▶ _Task details_
From the listing, collect all lines containing the word "Blender".

▶ _Records to process_
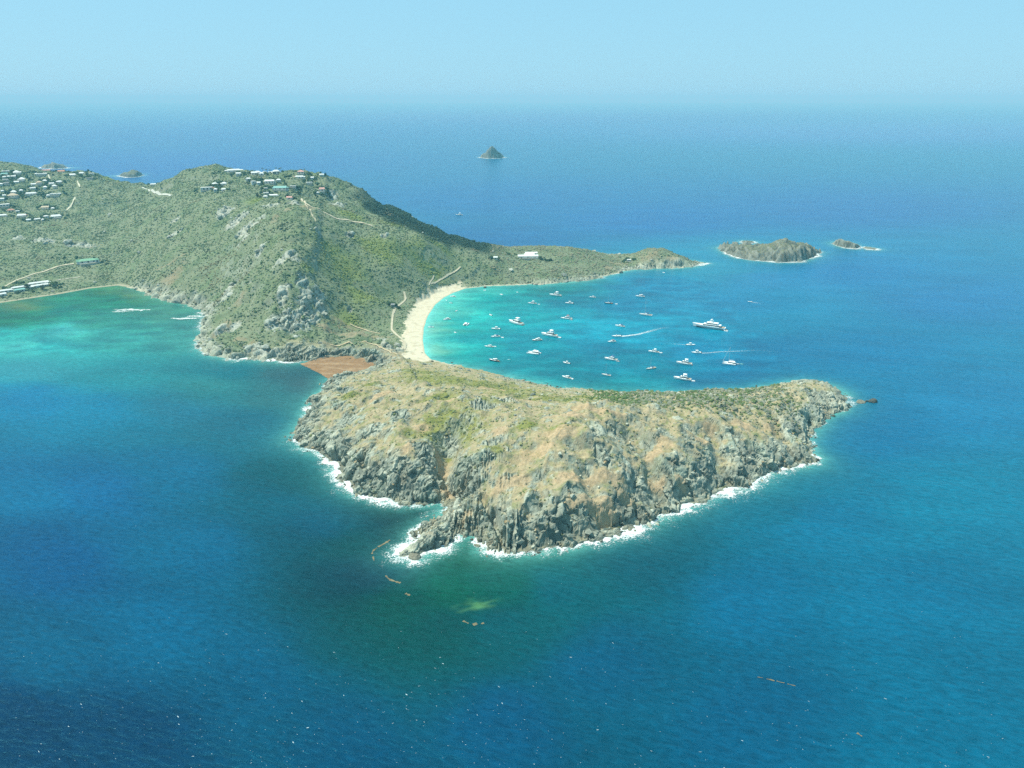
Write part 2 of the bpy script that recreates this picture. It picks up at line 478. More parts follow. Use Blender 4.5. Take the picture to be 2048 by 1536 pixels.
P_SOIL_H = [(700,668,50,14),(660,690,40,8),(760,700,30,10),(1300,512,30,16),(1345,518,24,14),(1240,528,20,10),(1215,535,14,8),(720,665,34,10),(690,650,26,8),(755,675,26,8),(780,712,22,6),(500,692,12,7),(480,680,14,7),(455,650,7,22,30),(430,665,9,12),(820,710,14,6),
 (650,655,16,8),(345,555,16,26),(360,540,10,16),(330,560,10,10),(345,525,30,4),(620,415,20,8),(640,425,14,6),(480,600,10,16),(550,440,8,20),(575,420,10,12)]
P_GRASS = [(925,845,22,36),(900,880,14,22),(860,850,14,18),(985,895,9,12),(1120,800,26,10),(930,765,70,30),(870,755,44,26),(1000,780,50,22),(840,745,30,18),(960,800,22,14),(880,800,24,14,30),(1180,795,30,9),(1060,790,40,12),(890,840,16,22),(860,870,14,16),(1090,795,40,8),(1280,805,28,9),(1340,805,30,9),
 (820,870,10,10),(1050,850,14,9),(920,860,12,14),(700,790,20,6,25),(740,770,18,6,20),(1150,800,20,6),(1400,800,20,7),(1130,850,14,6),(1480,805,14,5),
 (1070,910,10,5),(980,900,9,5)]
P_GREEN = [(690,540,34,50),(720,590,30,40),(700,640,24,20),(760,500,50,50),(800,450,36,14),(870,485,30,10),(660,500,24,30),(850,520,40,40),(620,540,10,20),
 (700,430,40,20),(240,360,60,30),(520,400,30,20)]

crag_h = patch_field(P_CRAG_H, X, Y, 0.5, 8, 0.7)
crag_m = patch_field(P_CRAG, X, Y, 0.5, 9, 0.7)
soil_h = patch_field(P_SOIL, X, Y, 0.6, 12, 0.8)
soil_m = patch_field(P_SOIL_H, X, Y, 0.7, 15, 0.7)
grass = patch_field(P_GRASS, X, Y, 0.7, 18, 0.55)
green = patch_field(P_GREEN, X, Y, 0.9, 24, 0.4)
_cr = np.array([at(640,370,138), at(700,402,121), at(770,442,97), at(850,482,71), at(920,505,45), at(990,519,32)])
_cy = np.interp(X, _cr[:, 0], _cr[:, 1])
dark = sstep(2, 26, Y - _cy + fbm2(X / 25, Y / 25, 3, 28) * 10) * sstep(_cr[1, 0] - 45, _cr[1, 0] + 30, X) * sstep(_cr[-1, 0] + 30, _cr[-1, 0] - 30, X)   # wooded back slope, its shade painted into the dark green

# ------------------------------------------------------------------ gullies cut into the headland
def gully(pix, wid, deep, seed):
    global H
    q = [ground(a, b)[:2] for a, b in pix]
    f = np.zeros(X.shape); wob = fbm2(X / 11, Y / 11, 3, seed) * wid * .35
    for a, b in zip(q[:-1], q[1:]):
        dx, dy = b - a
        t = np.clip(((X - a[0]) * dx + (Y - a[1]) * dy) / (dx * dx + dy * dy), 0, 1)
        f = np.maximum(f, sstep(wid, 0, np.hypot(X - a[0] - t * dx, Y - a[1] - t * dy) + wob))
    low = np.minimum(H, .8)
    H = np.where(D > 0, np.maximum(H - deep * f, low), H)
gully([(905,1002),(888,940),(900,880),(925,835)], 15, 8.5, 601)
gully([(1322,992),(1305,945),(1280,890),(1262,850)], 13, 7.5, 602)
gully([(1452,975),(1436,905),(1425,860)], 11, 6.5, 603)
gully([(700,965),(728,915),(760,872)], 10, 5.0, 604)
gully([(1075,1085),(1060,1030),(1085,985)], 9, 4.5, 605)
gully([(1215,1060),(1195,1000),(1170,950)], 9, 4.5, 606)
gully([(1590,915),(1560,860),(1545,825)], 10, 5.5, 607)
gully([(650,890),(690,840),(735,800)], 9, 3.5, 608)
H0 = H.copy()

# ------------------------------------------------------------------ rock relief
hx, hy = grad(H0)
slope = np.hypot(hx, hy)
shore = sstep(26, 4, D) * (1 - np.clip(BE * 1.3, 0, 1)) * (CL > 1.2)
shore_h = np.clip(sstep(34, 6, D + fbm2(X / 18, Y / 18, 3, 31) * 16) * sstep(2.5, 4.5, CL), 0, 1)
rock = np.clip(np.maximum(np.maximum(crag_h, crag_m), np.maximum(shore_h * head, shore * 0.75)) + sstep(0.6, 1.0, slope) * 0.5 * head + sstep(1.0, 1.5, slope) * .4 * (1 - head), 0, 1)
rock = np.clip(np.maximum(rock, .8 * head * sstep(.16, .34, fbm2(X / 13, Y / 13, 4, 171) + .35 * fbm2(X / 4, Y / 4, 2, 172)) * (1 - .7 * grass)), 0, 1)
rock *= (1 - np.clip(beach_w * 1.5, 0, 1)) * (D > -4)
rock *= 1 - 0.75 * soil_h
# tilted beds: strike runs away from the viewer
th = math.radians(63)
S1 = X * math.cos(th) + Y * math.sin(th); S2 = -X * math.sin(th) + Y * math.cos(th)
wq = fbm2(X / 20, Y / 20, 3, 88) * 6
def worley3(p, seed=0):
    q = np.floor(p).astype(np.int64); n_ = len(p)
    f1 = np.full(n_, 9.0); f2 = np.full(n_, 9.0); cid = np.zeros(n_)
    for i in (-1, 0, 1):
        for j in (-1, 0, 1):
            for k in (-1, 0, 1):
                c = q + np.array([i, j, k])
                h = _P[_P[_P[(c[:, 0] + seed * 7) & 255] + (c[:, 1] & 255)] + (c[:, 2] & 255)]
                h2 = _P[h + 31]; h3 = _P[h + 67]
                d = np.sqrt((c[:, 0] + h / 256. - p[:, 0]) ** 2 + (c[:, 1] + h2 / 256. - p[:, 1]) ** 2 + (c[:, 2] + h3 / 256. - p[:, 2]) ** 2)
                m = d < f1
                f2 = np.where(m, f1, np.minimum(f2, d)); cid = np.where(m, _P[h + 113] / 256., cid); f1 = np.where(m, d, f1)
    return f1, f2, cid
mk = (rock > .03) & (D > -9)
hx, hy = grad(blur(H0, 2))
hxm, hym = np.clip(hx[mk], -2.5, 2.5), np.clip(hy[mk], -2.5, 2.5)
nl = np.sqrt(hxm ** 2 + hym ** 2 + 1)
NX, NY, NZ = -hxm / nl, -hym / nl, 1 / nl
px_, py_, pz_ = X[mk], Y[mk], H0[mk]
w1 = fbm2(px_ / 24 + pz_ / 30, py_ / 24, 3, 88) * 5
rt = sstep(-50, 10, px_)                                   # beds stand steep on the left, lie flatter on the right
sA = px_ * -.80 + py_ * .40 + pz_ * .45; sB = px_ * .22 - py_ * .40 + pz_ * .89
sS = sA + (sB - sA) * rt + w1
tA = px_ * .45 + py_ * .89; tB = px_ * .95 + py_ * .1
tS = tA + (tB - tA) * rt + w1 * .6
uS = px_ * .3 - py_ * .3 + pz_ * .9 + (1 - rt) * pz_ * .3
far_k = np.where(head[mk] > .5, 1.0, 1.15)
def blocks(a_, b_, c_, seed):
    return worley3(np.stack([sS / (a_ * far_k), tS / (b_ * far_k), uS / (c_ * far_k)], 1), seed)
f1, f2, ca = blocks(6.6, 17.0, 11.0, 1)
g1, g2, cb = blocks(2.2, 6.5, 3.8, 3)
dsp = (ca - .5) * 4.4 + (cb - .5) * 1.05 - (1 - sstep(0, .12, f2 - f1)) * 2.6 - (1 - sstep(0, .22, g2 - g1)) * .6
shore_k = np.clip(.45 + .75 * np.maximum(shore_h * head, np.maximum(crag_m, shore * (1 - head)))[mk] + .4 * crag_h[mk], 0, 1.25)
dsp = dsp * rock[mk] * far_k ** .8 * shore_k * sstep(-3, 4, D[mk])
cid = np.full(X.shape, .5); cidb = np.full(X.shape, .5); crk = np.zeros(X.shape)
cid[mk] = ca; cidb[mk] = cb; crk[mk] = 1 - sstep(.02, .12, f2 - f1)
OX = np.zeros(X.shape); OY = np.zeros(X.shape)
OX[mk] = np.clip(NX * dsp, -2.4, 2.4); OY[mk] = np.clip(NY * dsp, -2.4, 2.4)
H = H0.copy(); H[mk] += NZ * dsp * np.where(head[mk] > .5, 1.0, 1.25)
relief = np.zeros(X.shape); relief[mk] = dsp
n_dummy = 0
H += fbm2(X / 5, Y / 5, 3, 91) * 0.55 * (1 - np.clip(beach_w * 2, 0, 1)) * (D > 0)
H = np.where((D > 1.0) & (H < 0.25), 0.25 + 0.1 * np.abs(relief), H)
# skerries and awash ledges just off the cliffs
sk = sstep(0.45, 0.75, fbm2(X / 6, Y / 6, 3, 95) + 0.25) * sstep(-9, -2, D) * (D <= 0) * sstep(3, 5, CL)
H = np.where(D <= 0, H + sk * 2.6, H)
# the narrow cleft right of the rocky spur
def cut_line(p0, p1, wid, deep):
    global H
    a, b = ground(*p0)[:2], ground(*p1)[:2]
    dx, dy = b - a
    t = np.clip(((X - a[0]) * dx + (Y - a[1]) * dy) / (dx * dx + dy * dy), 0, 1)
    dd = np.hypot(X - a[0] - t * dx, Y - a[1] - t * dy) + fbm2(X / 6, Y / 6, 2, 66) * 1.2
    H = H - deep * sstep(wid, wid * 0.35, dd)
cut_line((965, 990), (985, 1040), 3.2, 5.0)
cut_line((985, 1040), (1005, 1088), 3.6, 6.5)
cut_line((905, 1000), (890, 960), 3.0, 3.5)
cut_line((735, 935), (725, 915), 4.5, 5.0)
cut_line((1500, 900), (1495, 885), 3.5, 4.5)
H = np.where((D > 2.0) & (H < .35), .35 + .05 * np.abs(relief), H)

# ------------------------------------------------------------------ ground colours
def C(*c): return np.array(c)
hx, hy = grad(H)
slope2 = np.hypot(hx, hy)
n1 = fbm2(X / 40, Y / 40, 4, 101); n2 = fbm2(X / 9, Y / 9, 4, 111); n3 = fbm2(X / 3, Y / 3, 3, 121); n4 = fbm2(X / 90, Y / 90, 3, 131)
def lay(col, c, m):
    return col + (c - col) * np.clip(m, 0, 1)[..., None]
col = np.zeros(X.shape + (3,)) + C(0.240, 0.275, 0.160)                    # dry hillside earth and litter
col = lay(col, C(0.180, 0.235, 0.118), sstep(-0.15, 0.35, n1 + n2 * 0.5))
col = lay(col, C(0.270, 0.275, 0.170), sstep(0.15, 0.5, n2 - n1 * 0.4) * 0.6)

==

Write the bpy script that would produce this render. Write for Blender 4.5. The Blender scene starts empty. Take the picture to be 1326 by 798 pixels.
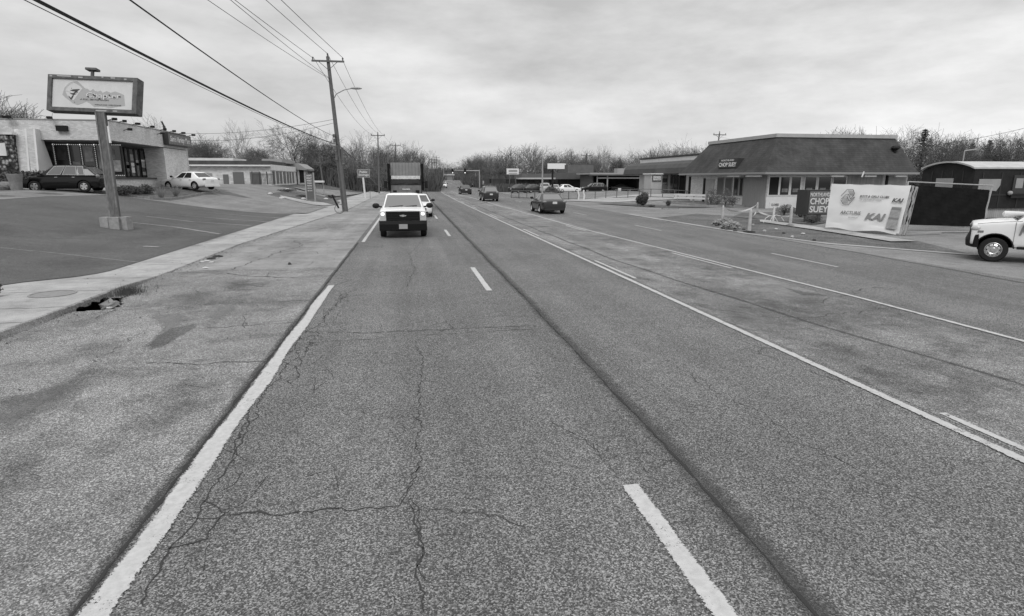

▶ _Solution below_
Write part 2 of the bpy script that recreates this picture. It picks up at line 478. More parts follow. Use Blender 4.5. Take the picture to be 2048 by 1536 pixels.
Write the bpy script that would produce this render. Write for Blender 4.5. The Blender scene starts empty. Take the picture to be 1326 by 798 pixels.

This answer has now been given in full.